▶
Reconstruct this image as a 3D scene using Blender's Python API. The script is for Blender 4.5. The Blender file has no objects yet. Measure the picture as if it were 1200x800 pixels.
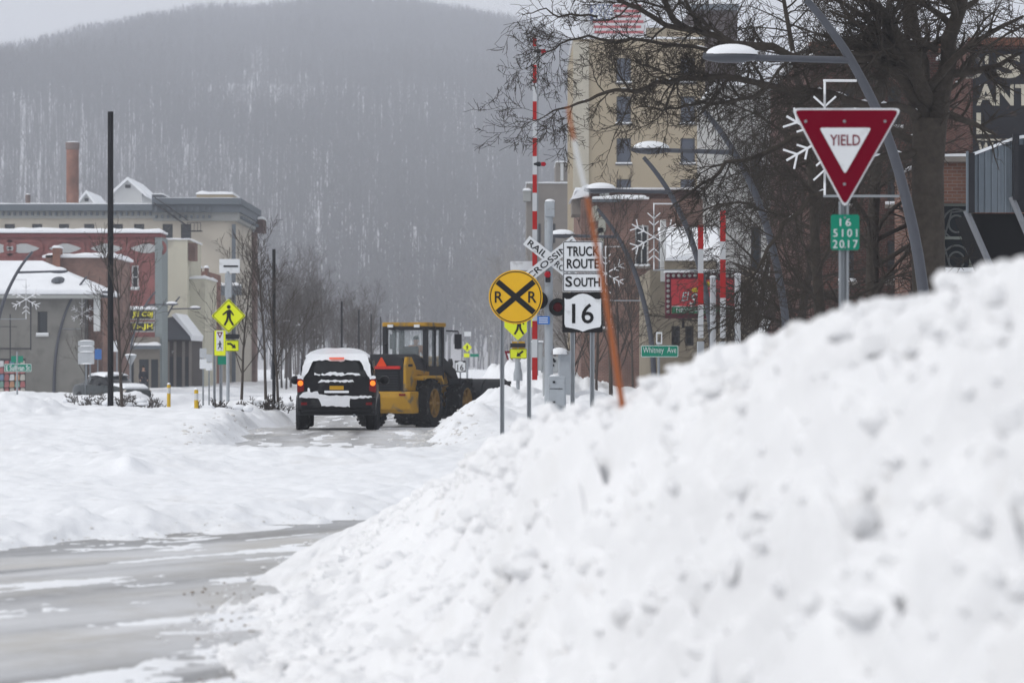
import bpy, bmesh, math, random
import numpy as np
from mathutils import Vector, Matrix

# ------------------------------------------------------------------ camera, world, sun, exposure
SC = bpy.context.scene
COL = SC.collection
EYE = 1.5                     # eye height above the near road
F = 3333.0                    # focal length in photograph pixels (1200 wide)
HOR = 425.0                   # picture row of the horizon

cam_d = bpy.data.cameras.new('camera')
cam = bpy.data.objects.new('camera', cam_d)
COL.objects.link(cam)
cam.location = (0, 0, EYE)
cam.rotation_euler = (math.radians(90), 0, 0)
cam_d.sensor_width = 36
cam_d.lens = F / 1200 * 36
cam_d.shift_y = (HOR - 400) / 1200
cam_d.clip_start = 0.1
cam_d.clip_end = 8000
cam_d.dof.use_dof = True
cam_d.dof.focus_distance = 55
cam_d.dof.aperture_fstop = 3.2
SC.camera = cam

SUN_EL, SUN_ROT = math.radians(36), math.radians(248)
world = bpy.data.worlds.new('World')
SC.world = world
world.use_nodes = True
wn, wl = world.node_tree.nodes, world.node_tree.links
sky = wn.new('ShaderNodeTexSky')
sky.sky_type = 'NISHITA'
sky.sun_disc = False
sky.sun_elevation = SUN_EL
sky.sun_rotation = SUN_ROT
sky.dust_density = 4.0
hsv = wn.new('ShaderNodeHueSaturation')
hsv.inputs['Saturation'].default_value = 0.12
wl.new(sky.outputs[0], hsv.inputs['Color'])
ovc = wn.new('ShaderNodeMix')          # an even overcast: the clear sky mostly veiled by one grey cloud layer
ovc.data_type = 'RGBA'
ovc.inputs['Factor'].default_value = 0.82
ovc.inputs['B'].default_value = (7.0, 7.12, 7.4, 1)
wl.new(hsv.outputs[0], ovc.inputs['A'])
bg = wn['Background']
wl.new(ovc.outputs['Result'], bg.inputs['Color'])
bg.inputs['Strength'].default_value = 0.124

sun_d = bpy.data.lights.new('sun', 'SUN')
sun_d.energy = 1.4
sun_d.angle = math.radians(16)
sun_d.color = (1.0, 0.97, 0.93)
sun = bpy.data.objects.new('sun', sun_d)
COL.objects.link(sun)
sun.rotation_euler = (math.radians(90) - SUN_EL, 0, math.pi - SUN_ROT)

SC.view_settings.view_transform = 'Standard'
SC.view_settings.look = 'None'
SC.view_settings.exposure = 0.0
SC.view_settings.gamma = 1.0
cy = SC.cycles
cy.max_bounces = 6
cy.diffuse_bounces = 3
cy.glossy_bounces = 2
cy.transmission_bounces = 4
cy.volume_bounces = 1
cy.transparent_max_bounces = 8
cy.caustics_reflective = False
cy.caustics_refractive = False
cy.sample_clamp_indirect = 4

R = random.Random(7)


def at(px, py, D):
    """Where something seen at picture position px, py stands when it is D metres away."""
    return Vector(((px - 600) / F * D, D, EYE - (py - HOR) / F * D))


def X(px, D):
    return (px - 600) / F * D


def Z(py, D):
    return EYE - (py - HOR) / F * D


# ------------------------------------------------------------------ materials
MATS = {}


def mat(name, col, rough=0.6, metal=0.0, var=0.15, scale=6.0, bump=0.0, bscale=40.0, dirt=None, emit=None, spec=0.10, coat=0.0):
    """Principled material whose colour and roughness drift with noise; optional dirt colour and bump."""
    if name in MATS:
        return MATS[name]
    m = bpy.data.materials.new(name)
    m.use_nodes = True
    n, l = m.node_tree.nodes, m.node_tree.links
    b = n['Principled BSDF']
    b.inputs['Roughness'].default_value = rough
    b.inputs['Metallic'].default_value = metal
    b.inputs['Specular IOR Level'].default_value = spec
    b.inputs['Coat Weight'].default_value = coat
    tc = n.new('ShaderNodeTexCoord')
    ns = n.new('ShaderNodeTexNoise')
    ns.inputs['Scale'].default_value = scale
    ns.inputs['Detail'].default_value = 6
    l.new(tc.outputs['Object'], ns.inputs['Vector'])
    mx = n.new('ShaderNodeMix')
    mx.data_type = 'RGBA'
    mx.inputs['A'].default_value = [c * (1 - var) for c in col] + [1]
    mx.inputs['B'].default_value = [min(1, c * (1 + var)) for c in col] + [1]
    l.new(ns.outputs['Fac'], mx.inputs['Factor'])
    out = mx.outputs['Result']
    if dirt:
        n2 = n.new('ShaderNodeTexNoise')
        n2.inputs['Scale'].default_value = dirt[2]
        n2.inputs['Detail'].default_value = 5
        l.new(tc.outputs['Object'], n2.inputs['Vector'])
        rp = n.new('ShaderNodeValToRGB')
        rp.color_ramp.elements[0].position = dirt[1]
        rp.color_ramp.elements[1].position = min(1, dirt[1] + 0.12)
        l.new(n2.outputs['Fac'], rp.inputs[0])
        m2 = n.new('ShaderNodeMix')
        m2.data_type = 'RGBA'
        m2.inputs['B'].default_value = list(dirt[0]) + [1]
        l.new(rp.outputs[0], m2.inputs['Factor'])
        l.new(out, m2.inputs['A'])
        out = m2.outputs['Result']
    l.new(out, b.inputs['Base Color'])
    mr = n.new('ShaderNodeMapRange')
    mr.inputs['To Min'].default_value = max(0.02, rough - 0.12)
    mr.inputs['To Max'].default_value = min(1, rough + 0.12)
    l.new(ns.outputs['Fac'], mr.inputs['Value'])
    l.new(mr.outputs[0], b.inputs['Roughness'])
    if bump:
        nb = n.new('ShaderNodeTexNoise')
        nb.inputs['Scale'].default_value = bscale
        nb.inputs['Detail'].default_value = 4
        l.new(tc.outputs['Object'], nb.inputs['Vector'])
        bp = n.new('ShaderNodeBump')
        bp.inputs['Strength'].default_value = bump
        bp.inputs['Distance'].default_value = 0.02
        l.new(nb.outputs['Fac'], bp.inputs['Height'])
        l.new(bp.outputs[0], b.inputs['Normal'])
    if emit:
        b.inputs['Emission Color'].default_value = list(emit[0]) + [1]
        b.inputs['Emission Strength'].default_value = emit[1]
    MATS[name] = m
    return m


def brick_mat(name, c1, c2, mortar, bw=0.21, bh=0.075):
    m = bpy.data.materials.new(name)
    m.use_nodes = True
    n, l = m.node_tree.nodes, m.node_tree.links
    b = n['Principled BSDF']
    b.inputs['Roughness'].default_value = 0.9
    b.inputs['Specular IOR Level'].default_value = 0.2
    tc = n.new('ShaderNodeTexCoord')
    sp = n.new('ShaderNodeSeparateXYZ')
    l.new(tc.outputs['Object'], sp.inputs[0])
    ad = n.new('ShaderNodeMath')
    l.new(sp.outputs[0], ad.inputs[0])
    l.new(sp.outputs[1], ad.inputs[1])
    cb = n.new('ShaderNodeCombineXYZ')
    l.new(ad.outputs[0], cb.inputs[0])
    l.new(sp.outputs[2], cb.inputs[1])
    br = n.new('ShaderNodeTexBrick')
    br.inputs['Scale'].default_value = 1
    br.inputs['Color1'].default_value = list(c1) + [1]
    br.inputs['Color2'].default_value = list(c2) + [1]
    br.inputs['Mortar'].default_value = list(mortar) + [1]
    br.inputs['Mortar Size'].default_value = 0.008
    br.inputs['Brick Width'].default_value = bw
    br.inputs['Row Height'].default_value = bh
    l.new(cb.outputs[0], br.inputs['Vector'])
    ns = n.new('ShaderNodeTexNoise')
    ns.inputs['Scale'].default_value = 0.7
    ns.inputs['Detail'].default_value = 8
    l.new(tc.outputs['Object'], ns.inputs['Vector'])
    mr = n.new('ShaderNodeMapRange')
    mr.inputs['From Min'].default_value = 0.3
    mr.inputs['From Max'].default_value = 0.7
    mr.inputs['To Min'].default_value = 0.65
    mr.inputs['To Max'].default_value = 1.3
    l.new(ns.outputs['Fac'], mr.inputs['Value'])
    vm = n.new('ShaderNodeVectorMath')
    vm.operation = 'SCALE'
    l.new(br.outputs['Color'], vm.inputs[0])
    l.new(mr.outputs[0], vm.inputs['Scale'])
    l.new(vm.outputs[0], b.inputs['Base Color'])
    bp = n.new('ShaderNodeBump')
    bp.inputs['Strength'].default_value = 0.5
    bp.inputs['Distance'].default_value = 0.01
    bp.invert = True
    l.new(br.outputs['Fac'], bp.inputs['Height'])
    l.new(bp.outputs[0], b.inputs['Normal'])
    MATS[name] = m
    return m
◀
## Direction
Leave out the pictures and restate, word for word, the lines from the top of the data through the line containing "from mathutils import Vector, Matrix", both included.

## Task response
Reconstruct this image as a 3D scene using Blender's Python API. The script is for Blender 4.5. The Blender file has no objects yet. Measure the picture as if it were 1200x800 pixels.
import bpy, bmesh, math, random
import numpy as np
from mathutils import Vector, Matrix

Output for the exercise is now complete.